_PROBLEM:_ Return the full material exactly.

-- start of GIVEN INFORMATION --

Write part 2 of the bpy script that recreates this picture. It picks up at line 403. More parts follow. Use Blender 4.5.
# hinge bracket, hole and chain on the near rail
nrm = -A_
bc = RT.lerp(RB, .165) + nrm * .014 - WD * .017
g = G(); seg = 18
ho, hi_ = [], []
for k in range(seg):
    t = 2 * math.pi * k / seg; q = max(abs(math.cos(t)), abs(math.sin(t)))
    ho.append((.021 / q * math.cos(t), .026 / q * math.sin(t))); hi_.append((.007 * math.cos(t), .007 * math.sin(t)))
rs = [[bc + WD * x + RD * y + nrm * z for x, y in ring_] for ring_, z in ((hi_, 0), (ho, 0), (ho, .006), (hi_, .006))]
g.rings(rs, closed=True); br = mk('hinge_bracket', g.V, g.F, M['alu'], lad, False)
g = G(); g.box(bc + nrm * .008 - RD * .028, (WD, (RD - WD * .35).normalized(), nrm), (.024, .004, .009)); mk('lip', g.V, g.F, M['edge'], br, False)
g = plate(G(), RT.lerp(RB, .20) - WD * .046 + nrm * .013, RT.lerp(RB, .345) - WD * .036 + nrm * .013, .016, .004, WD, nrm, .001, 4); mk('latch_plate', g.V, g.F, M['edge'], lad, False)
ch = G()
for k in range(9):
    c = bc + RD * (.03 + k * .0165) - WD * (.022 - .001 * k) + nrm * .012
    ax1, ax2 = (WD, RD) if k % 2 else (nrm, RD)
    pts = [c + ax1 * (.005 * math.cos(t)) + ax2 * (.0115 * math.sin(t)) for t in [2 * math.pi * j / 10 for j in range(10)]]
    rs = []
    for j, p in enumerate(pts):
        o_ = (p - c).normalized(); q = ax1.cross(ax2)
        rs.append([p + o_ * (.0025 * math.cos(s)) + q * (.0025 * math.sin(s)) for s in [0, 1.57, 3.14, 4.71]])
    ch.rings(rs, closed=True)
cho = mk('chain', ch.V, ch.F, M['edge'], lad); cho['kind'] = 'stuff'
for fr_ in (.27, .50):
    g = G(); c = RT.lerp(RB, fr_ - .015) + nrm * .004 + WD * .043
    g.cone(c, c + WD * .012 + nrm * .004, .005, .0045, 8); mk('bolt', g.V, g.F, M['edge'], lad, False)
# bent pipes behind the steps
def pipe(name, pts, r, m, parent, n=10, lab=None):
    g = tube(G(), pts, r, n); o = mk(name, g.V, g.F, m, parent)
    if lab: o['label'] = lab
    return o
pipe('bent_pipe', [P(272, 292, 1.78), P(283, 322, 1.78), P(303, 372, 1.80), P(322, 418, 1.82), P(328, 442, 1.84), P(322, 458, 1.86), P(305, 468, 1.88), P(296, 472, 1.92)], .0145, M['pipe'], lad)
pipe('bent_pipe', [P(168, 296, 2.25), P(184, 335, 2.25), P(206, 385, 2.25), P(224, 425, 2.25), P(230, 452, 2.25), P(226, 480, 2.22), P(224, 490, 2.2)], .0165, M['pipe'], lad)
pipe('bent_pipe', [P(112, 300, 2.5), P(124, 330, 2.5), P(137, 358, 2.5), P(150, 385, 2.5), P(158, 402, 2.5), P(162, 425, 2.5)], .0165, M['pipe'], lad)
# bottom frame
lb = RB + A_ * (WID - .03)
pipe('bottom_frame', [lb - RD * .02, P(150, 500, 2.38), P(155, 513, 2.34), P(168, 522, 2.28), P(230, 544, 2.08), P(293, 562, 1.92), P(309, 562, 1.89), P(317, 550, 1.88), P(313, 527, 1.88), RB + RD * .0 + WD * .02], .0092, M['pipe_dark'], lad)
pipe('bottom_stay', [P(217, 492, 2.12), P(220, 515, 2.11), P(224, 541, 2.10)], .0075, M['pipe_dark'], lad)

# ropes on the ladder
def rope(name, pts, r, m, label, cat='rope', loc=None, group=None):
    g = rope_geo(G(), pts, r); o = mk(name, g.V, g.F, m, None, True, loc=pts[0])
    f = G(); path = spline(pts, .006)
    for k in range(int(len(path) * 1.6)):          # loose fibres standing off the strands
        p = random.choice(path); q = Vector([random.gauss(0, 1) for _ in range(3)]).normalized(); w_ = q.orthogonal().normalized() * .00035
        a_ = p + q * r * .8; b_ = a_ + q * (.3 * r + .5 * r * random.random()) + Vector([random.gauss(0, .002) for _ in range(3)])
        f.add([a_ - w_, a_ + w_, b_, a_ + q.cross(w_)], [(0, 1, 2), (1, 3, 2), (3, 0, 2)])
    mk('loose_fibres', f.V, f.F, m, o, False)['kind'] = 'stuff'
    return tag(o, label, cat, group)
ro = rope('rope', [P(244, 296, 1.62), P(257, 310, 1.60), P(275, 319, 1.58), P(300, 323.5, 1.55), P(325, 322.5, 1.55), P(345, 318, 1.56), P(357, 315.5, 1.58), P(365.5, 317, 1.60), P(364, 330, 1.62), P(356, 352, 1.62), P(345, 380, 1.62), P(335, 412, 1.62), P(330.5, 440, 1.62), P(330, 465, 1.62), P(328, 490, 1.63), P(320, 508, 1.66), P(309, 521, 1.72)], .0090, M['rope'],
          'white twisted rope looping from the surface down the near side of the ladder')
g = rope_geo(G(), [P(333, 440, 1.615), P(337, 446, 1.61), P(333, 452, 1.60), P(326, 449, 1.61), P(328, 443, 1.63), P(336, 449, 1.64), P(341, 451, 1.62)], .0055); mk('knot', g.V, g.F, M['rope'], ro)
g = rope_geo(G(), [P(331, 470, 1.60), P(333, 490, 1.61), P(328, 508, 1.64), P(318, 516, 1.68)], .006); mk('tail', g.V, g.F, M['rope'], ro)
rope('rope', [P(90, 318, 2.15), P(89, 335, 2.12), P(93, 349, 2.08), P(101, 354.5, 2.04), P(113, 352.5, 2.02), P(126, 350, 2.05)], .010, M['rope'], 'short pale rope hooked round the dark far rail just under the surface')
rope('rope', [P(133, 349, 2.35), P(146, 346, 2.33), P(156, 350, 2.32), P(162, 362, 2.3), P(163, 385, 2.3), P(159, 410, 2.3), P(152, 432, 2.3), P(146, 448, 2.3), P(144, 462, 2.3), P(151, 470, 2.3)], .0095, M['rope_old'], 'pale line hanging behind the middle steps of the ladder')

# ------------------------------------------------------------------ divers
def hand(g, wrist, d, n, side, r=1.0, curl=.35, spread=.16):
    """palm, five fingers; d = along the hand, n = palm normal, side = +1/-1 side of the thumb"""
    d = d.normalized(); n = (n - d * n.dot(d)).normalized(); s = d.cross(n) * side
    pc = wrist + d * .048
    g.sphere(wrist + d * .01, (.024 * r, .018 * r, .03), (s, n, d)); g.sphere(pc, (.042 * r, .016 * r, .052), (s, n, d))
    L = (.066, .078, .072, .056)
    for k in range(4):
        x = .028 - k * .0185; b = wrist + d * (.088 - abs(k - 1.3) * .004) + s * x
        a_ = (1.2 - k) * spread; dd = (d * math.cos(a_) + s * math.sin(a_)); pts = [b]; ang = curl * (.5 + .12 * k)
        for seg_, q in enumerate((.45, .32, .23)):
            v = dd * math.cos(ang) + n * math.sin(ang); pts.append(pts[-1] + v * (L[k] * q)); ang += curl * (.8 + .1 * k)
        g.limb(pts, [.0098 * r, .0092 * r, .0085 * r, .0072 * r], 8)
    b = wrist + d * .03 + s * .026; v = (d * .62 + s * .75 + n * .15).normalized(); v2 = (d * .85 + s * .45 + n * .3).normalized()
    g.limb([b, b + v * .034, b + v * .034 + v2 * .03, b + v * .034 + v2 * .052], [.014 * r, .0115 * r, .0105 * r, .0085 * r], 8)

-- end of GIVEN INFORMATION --

_COMPLETE RESPONSE:_
Write part 2 of the bpy script that recreates this picture. It picks up at line 403. More parts follow. Use Blender 4.5.
# hinge bracket, hole and chain on the near rail
nrm = -A_
bc = RT.lerp(RB, .165) + nrm * .014 - WD * .017
g = G(); seg = 18
ho, hi_ = [], []
for k in range(seg):
    t = 2 * math.pi * k / seg; q = max(abs(math.cos(t)), abs(math.sin(t)))
    ho.append((.021 / q * math.cos(t), .026 / q * math.sin(t))); hi_.append((.007 * math.cos(t), .007 * math.sin(t)))
rs = [[bc + WD * x + RD * y + nrm * z for x, y in ring_] for ring_, z in ((hi_, 0), (ho, 0), (ho, .006), (hi_, .006))]
g.rings(rs, closed=True); br = mk('hinge_bracket', g.V, g.F, M['alu'], lad, False)
g = G(); g.box(bc + nrm * .008 - RD * .028, (WD, (RD - WD * .35).normalized(), nrm), (.024, .004, .009)); mk('lip', g.V, g.F, M['edge'], br, False)
g = plate(G(), RT.lerp(RB, .20) - WD * .046 + nrm * .013, RT.lerp(RB, .345) - WD * .036 + nrm * .013, .016, .004, WD, nrm, .001, 4); mk('latch_plate', g.V, g.F, M['edge'], lad, False)
ch = G()
for k in range(9):
    c = bc + RD * (.03 + k * .0165) - WD * (.022 - .001 * k) + nrm * .012
    ax1, ax2 = (WD, RD) if k % 2 else (nrm, RD)
    pts = [c + ax1 * (.005 * math.cos(t)) + ax2 * (.0115 * math.sin(t)) for t in [2 * math.pi * j / 10 for j in range(10)]]
    rs = []
    for j, p in enumerate(pts):
        o_ = (p - c).normalized(); q = ax1.cross(ax2)
        rs.append([p + o_ * (.0025 * math.cos(s)) + q * (.0025 * math.sin(s)) for s in [0, 1.57, 3.14, 4.71]])
    ch.rings(rs, closed=True)
cho = mk('chain', ch.V, ch.F, M['edge'], lad); cho['kind'] = 'stuff'
for fr_ in (.27, .50):
    g = G(); c = RT.lerp(RB, fr_ - .015) + nrm * .004 + WD * .043
    g.cone(c, c + WD * .012 + nrm * .004, .005, .0045, 8); mk('bolt', g.V, g.F, M['edge'], lad, False)
# bent pipes behind the steps
def pipe(name, pts, r, m, parent, n=10, lab=None):
    g = tube(G(), pts, r, n); o = mk(name, g.V, g.F, m, parent)
    if lab: o['label'] = lab
    return o
pipe('bent_pipe', [P(272, 292, 1.78), P(283, 322, 1.78), P(303, 372, 1.80), P(322, 418, 1.82), P(328, 442, 1.84), P(322, 458, 1.86), P(305, 468, 1.88), P(296, 472, 1.92)], .0145, M['pipe'], lad)
pipe('bent_pipe', [P(168, 296, 2.25), P(184, 335, 2.25), P(206, 385, 2.25), P(224, 425, 2.25), P(230, 452, 2.25), P(226, 480, 2.22), P(224, 490, 2.2)], .0165, M['pipe'], lad)
pipe('bent_pipe', [P(112, 300, 2.5), P(124, 330, 2.5), P(137, 358, 2.5), P(150, 385, 2.5), P(158, 402, 2.5), P(162, 425, 2.5)], .0165, M['pipe'], lad)
# bottom frame
lb = RB + A_ * (WID - .03)
pipe('bottom_frame', [lb - RD * .02, P(150, 500, 2.38), P(155, 513, 2.34), P(168, 522, 2.28), P(230, 544, 2.08), P(293, 562, 1.92), P(309, 562, 1.89), P(317, 550, 1.88), P(313, 527, 1.88), RB + RD * .0 + WD * .02], .0092, M['pipe_dark'], lad)
pipe('bottom_stay', [P(217, 492, 2.12), P(220, 515, 2.11), P(224, 541, 2.10)], .0075, M['pipe_dark'], lad)

# ropes on the ladder
def rope(name, pts, r, m, label, cat='rope', loc=None, group=None):
    g = rope_geo(G(), pts, r); o = mk(name, g.V, g.F, m, None, True, loc=pts[0])
    f = G(); path = spline(pts, .006)
    for k in range(int(len(path) * 1.6)):          # loose fibres standing off the strands
        p = random.choice(path); q = Vector([random.gauss(0, 1) for _ in range(3)]).normalized(); w_ = q.orthogonal().normalized() * .00035
        a_ = p + q * r * .8; b_ = a_ + q * (.3 * r + .5 * r * random.random()) + Vector([random.gauss(0, .002) for _ in range(3)])
        f.add([a_ - w_, a_ + w_, b_, a_ + q.cross(w_)], [(0, 1, 2), (1, 3, 2), (3, 0, 2)])
    mk('loose_fibres', f.V, f.F, m, o, False)['kind'] = 'stuff'
    return tag(o, label, cat, group)
ro = rope('rope', [P(244, 296, 1.62), P(257, 310, 1.60), P(275, 319, 1.58), P(300, 323.5, 1.55), P(325, 322.5, 1.55), P(345, 318, 1.56), P(357, 315.5, 1.58), P(365.5, 317, 1.60), P(364, 330, 1.62), P(356, 352, 1.62), P(345, 380, 1.62), P(335, 412, 1.62), P(330.5, 440, 1.62), P(330, 465, 1.62), P(328, 490, 1.63), P(320, 508, 1.66), P(309, 521, 1.72)], .0090, M['rope'],
          'white twisted rope looping from the surface down the near side of the ladder')
g = rope_geo(G(), [P(333, 440, 1.615), P(337, 446, 1.61), P(333, 452, 1.60), P(326, 449, 1.61), P(328, 443, 1.63), P(336, 449, 1.64), P(341, 451, 1.62)], .0055); mk('knot', g.V, g.F, M['rope'], ro)
g = rope_geo(G(), [P(331, 470, 1.60), P(333, 490, 1.61), P(328, 508, 1.64), P(318, 516, 1.68)], .006); mk('tail', g.V, g.F, M['rope'], ro)
rope('rope', [P(90, 318, 2.15), P(89, 335, 2.12), P(93, 349, 2.08), P(101, 354.5, 2.04), P(113, 352.5, 2.02), P(126, 350, 2.05)], .010, M['rope'], 'short pale rope hooked round the dark far rail just under the surface')
rope('rope', [P(133, 349, 2.35), P(146, 346, 2.33), P(156, 350, 2.32), P(162, 362, 2.3), P(163, 385, 2.3), P(159, 410, 2.3), P(152, 432, 2.3), P(146, 448, 2.3), P(144, 462, 2.3), P(151, 470, 2.3)], .0095, M['rope_old'], 'pale line hanging behind the middle steps of the ladder')

# ------------------------------------------------------------------ divers
def hand(g, wrist, d, n, side, r=1.0, curl=.35, spread=.16):
    """palm, five fingers; d = along the hand, n = palm normal, side = +1/-1 side of the thumb"""
    d = d.normalized(); n = (n - d * n.dot(d)).normalized(); s = d.cross(n) * side
    pc = wrist + d * .048
    g.sphere(wrist + d * .01, (.024 * r, .018 * r, .03), (s, n, d)); g.sphere(pc, (.042 * r, .016 * r, .052), (s, n, d))
    L = (.066, .078, .072, .056)
    for k in range(4):
        x = .028 - k * .0185; b = wrist + d * (.088 - abs(k - 1.3) * .004) + s * x
        a_ = (1.2 - k) * spread; dd = (d * math.cos(a_) + s * math.sin(a_)); pts = [b]; ang = curl * (.5 + .12 * k)
        for seg_, q in enumerate((.45, .32, .23)):
            v = dd * math.cos(ang) + n * math.sin(ang); pts.append(pts[-1] + v * (L[k] * q)); ang += curl * (.8 + .1 * k)
        g.limb(pts, [.0098 * r, .0092 * r, .0085 * r, .0072 * r], 8)
    b = wrist + d * .03 + s * .026; v = (d * .62 + s * .75 + n * .15).normalized(); v2 = (d * .85 + s * .45 + n * .3).normalized()
    g.limb([b, b + v * .034, b + v * .034 + v2 * .03, b + v * .034 + v2 * .052], [.014 * r, .0115 * r, .0105 * r, .0085 * r], 8)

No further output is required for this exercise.